Going Forward

Ever since 2.8.0 was released in 2012, rumors of the next major version, 2.10, have been rampant on the Internet. Although the project roadmap [1] doesn't name the date that Gimp 2.10 will be released, it will most likely rely completely on the new Generic Graphics Library (GEGL) [2], which supports higher bit depth images than Gimp currently supports and non-destructive editing.

With non-destructive editing, the GEGL function preview is always shown directly in the image window – a huge advantage, considering the tiny partial preview windows offered in current plugins. Editing with the library functions is always graph-based [3]: Although this might seem complicated at first sight, it offers exceptional advantages, as you will see.

In the recently published Gimp 2.8.14, you can already see the first fruits of the developers' labors. However, GEGL integration in this version does not work as well as in the developer version of Gimp 2.9: In version 2.8.14, the functions run far slower than they will in future releases. The GEGL operator under the Tools menu currently groups the features that have already been implemented (Figure 1). An icon for this tool will also appear in the Toolbox if it has been enabled in Preferences (see the box "GEGL in Gimp 2.8").

Figure 1: Gimp 2.8.14 offers all the existing GEGL tools in a drop-down box.

Figure 2: Enabling the GEGL Operation tool in the toolbox.

If you select a GEGL tool, a customized dialog appears in the second step that allows you to configure the function parameters. In Gimp 2.8, this is not particularly useful because you only have buffers with color depths of up to 8 bits. For HDR features, such as mantiuk06, fattal02, and reinhard05, this would be like applying the functions directly to JPEG images. Although you can be successful [4], it hardly taps into the features' true performance.

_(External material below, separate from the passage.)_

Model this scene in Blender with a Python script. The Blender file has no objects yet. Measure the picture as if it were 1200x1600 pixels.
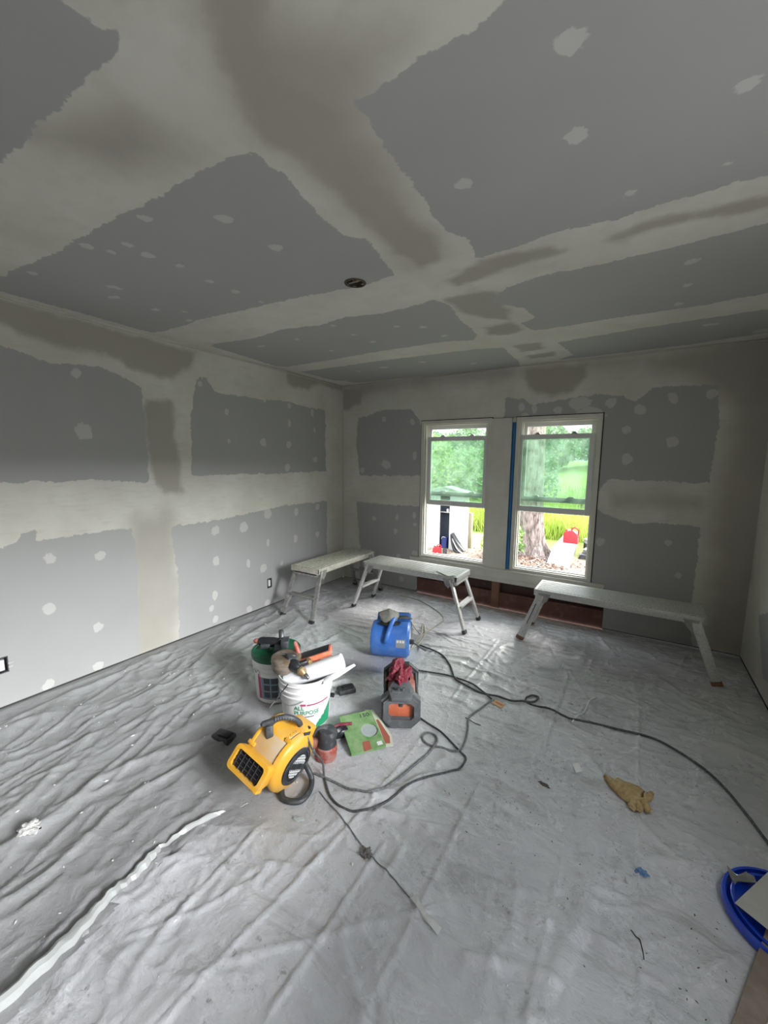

One of the GEGL operations that is already working pretty well is color-temperature correction, which recomputes the color temperature of an image. To do this, you define the color temperature of the original image and the desired color temperature: The function then converts the colors in the image accordingly. In many situations, this is your best option for applying subtle color changes or repairing a botched white balance.

Gimp 2.9

In the remaining sections of this article, I refer to the latest developer version of Gimp (Gimp Git), which is released at regular intervals. I tested on Arch Linux; all Gimp versions are numbered 2.9.1 followed by the checkout date and the revision number (e.g., 20140604.gfd928cd-1). Most of the versions in the Git master are sufficiently stable for use in smaller projects. (See the "Installing Gimp 2.9" box.)

# yaourt babl
# yaourt gegl
# yaourt gimp-git

After launching Gimp 2.9, the first thing you will probably notice is the greatly extended toolbox (Figure 3). New icons are not yet available for all the new tools, so initially you will need to read the tool tips to avoid guesswork. The new tools currently residing in the toolbox are the Unified Transform tool, the Warp Transform tool, and the Seamless Cloning tool.

Figure 3: The toolbox in Gimp 2.9 (right) contains far more tools than that of Gimp 2.8 (left).

Unified Transform

The Unified Transform tool (Figure 4) is a combination of the well-known Rotate, Scale, Shear, Perspective, and Move transformation tools. Numerous "handles" let you perform different functions in a single step.

Figure 4: The Unified Transform tool groups the functions of five standard tools, with additional options in the Tool Options window on the left.

Although you can basically do this with the Perspective tool in Gimp 2.8, achieving individual transformations in a targeted way with this approach is something nobody is likely to manage in production use. The Unified Transform tool acts on layers, selections, and paths (Figure 5). In the Tool Options window, you can see in the Constrain section which action is currently being performed. Under the From pivot and Pivot sections, you can define how Gimp uses reference points in transformations.

Figure 5: As with legacy tools, you define what the Unified Transform tool actually works on: layers, selections, or paths.

Warp Transform

The Warp Transform is based on the IWarp tool, which is found under the Filter | Distorts menu. Contrary to what you might expect, it has nothing to do with envelope transformation; instead, the tool is used to distort layer content in totally different ways (e.g., stretch, compress, bend, enlarge sections, etc.).

The legacy IWarp tool only provides a very small, moderately useful preview. In the Warp transformation, on the other hand, you work directly in the image window and scale the view for perfect insight into what is going on (Figure 6). As a general rule, you use a tool after selecting the desired functionality in the options of the Behavior drop-down, just like a brush whose Size and Strength you define in advance. Hardness supplements these two parameters and modifies the Strength (Figure 7).

Figure 6: The legacy IWarp tool shows the complete layer in a preview window (top), which makes it difficulty to edit details. In contrast, the new Warp Transform (bottom) lets you customize the view in a targeted way.

Figure 7: The parameters for Warp transformation are configured in the Behavior drop-down.

Warp Transform, however, does not let you create animations. In IWarp, you just enter the number of images for the animation in the second tab of the IWarp dialog, and the filter itself takes care of the competing images between the start and end states.